Establishing if a rig-based approach is essential or not can potentially take off the table the costly option of platform rig reactivation, and the rental of an MDR also eliminates ongoing operating, maintenance and recertification costs on existing drilling facilities. In addition, jack-up options pose interfacing challenges with regards to both the platform structure and the subsurface infrastructure. Increased schedule risks can occur due to the availability of this unit type, as only certain jack-ups may be suitable for the subject platform, and due to the weather, vulnerability of jack-up locating operations. The recent upsurge in the use of jack-up rigs to drill subsea development wells carries the potential result of increased the day rates and decreased availability.
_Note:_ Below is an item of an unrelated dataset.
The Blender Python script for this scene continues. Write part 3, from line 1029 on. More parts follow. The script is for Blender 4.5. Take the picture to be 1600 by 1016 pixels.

Another opportunity is to draw on global experience in abandonment unit selection and applying this to the entire oil & gas project lifecycle, moving away from the traditional thinking and instead adopting a risk-based approach – evaluating all available operational units which can offer safe, effective and cost-efficient methodologies. Internationally, operators have yielded significant project savings by utilising dynamically positioned rigs over conventionally moored units, such selection when coupled with fit for purpose subsea well control equipment could enable DP units to be less constrained in operating in shallower water thus saving considerable time for mooring and rig move operations.